Editor’s Note: Sex is just the start of the conversation

By Olivia Cohen, Editor-in-Chief

Intimacy. As abstract as it is, we all have some idea of it. When someone mentions it, we feel it.

It’s almost universal: the craving for intimacy, the craving to immerse yourself with care.

The Chronicle is back with its annual Sex Issue. But, sex doesn’t cut it. It’s not enough. The conversation doesn’t – and shouldn’t – stop there.

When we think of sex, usually the first thing we think of is physicality. What we often forget is that intimacy can be intertwined with it. Sex can be the warmth of two people in a moment of connection, or someone honoring their individuality. Although the latter doesn’t always fall under the umbrella of “sex,” all of it is intimate.

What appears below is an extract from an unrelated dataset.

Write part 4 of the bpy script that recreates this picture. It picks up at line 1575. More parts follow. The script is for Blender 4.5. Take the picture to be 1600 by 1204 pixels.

Intimacy is the calm before the storm. It lives within stroking someone’s hair and when you say goodnight. Intimacy is the moments that often go unnoticed, unappreciated and yet still are missed if not present.

It’s raunchy and racy. It’s soft and sweet. It silences the soul’s shouts of “wants” and opens up the door of “needs.”

This year, we are shining a light on those moments. Giving them a name. Empowering them.

If sex is the finish line, intimacy is the quest. Intimacy is not a crescendo but rather a beat that keeps us moving. We’re all intimate.

Yet, it is different for each person. Experience, circumstance and desire shape it.

In this issue, we report on being intimate with yourself. We dissect the intertwined nature of intimacy and religion. We explore intimacy through the lens of academia.

If there is one notion to take away from our coverage, it’s to know more than one thing can be true at a time. You can crave intimacy and dismiss sex. You can wait until marriage for sex but still self-explore. You can have both sex and intimacy. Intimacy might be abstract, but your connection and care for yourself doesn’t have to be.

Intimacy is about feeding the soul – what and how you consume is up to you.